» **What the task asks**
From the top of the records below down to the line containing "def mz(v): return (v + ZO) * S", reproduce every line exactly.

▼

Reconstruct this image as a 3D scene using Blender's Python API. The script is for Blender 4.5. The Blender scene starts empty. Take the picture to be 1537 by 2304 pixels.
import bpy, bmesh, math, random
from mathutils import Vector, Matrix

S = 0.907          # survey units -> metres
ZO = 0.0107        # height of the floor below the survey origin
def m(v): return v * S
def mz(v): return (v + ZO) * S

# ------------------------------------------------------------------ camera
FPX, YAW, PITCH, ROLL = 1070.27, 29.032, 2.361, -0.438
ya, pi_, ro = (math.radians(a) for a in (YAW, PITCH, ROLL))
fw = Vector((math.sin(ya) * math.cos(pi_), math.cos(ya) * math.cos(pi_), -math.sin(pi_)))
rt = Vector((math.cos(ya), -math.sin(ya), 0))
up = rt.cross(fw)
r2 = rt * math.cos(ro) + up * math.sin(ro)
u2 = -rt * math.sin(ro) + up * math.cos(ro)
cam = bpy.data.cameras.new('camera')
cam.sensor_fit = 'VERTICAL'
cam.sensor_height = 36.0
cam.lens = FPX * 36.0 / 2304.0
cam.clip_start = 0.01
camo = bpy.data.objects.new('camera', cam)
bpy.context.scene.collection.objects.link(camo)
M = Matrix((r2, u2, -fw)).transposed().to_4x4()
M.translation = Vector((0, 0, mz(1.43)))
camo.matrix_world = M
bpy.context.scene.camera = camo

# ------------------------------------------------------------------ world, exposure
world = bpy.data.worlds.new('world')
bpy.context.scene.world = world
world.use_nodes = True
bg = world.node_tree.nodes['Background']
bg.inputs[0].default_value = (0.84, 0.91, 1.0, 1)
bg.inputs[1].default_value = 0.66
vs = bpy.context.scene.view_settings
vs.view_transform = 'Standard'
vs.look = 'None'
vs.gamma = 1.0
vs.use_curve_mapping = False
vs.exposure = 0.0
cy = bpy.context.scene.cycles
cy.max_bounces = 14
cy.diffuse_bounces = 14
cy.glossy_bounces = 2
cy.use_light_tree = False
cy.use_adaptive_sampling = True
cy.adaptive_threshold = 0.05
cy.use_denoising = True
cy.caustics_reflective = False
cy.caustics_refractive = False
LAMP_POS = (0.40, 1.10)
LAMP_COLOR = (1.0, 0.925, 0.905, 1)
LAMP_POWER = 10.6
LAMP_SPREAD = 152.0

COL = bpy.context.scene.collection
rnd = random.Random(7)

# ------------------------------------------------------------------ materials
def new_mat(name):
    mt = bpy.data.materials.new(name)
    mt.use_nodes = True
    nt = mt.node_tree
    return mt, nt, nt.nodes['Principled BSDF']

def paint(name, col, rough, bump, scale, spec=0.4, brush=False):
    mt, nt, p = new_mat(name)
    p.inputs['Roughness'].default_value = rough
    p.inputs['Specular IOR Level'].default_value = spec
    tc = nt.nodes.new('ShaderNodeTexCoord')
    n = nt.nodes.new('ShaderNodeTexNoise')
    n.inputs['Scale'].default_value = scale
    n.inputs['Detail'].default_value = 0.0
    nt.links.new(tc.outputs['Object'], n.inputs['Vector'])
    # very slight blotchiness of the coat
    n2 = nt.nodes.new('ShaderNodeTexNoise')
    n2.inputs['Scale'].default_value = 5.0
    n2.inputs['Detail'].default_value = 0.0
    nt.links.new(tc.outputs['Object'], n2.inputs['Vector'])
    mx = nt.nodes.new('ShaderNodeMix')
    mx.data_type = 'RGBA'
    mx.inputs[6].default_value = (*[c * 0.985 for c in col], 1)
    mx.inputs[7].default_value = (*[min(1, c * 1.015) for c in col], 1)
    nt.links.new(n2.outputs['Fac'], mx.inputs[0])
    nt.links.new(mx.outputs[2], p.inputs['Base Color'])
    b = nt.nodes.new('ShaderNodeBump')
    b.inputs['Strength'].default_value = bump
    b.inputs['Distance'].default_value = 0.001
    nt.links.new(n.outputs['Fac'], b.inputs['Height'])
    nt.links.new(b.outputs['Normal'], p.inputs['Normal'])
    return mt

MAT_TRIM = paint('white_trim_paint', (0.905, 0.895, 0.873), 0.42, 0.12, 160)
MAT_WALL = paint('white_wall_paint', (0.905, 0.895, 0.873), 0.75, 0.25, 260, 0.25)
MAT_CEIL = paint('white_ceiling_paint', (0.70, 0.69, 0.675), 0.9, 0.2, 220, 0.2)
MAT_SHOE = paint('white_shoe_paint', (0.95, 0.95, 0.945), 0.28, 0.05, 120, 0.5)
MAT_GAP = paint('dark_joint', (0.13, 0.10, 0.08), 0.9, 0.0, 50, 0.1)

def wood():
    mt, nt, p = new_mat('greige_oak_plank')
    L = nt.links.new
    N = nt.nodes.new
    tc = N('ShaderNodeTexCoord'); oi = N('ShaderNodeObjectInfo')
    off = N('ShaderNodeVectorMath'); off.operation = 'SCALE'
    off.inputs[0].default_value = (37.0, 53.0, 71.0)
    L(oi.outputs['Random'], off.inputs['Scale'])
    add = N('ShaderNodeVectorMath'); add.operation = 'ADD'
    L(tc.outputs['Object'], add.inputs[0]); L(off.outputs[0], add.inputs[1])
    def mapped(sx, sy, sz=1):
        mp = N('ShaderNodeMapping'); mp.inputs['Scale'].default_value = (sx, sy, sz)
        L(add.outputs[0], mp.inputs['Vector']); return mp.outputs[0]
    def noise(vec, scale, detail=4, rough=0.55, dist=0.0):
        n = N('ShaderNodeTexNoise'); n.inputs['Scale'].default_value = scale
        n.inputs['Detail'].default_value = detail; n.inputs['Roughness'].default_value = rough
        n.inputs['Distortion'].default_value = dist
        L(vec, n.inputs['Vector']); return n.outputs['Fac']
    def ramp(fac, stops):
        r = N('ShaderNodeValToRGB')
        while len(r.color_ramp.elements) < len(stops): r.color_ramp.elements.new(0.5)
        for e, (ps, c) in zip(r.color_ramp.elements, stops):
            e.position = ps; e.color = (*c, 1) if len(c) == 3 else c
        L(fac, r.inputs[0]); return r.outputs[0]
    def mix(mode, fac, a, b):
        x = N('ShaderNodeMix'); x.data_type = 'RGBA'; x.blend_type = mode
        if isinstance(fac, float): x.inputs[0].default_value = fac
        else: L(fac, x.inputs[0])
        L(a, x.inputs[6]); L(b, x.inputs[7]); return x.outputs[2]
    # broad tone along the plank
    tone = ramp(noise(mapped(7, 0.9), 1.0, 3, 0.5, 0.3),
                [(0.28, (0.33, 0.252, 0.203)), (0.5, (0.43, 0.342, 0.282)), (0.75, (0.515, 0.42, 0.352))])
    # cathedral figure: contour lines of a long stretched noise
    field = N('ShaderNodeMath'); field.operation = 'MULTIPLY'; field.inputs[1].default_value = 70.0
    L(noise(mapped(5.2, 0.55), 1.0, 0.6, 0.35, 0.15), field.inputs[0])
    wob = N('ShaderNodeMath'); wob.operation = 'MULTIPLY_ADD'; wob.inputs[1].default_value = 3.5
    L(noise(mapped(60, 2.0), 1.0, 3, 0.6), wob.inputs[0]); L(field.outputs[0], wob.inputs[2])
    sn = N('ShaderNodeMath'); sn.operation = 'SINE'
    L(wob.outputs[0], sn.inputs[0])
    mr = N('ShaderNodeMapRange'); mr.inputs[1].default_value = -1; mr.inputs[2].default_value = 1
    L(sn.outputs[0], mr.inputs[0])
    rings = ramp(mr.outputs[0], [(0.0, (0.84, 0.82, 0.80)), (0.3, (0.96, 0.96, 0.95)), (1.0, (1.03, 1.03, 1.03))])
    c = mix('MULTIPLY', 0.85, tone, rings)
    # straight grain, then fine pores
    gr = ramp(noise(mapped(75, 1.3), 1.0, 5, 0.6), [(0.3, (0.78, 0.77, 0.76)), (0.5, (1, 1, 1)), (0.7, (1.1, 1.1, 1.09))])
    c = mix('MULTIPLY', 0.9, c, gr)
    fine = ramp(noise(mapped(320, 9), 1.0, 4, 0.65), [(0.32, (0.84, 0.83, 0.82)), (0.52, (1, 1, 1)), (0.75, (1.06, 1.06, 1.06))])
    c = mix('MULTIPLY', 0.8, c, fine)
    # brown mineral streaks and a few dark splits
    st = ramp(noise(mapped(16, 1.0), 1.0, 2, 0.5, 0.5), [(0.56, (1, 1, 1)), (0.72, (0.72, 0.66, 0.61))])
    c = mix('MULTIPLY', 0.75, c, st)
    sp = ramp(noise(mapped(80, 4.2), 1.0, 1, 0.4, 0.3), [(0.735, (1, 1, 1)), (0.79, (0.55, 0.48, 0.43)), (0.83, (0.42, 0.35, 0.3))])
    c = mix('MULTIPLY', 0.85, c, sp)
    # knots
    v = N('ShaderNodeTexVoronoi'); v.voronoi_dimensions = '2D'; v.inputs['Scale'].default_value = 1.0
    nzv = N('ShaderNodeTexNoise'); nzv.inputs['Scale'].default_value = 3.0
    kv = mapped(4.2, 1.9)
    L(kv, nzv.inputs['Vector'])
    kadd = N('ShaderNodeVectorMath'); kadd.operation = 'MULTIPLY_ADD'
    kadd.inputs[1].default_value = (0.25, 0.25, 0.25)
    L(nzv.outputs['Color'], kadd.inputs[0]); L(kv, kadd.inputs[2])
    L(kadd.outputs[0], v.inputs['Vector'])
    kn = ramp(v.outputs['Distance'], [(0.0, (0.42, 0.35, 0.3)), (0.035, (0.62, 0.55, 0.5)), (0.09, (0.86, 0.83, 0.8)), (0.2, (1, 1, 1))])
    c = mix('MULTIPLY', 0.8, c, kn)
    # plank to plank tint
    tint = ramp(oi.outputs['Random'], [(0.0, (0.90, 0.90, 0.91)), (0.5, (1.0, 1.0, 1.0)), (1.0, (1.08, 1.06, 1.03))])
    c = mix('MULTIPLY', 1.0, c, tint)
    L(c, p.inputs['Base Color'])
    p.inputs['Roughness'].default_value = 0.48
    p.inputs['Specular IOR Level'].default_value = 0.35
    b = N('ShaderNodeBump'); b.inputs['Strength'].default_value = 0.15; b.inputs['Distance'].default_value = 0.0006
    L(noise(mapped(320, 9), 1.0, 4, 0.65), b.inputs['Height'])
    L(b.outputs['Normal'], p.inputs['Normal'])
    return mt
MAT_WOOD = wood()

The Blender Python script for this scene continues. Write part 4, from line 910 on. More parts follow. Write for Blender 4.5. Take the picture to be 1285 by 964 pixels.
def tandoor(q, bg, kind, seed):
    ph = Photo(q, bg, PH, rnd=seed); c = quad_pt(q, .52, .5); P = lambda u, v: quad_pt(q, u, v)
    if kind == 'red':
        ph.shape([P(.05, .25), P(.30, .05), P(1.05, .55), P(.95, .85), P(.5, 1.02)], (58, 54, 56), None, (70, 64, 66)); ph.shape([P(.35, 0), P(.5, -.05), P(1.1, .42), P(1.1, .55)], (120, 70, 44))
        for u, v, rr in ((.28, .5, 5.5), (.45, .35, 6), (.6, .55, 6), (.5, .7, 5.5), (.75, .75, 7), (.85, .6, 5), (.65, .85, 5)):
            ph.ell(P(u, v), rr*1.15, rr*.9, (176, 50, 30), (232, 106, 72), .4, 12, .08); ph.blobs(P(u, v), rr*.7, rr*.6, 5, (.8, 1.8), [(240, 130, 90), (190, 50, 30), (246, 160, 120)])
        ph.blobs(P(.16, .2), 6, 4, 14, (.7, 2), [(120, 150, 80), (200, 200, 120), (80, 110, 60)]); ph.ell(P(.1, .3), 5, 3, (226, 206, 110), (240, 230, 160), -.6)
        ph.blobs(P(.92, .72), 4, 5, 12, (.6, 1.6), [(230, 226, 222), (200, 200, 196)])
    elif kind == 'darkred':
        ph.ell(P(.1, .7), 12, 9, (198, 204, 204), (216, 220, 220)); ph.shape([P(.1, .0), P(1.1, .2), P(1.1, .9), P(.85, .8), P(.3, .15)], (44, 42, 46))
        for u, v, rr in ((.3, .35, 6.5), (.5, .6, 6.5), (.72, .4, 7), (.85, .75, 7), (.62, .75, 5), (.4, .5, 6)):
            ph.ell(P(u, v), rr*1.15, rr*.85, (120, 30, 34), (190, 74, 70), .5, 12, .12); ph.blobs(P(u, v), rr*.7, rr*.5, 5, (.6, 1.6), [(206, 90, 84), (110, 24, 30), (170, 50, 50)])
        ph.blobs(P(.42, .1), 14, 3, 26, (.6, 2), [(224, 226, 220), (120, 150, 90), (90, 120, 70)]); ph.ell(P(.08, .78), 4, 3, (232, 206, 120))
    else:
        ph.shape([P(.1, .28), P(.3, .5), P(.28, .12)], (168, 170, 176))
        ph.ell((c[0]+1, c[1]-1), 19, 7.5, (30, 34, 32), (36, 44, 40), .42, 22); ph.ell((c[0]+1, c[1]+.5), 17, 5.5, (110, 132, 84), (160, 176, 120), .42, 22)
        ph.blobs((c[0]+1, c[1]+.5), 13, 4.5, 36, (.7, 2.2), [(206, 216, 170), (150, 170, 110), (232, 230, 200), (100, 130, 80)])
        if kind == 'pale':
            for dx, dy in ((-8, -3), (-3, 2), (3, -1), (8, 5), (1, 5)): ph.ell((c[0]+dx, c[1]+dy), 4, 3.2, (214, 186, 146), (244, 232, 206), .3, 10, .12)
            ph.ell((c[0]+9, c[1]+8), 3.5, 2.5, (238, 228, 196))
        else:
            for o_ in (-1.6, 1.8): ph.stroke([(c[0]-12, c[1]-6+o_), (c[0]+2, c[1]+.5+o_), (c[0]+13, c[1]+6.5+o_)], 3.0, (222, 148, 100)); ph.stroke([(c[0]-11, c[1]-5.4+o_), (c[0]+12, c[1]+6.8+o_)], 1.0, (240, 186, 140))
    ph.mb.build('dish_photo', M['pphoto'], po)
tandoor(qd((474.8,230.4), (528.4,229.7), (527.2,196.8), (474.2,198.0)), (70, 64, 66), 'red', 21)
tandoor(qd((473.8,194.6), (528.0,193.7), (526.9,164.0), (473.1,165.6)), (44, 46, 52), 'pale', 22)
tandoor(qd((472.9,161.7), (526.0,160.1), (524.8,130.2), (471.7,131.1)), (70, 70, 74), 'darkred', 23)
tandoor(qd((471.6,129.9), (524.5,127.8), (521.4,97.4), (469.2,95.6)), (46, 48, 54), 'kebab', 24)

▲

» **Solution below**
Reconstruct this image as a 3D scene using Blender's Python API. The script is for Blender 4.5. The Blender scene starts empty. Take the picture to be 1537 by 2304 pixels.
import bpy, bmesh, math, random
from mathutils import Vector, Matrix

S = 0.907          # survey units -> metres
ZO = 0.0107        # height of the floor below the survey origin
def m(v): return v * S
def mz(v): return (v + ZO) * S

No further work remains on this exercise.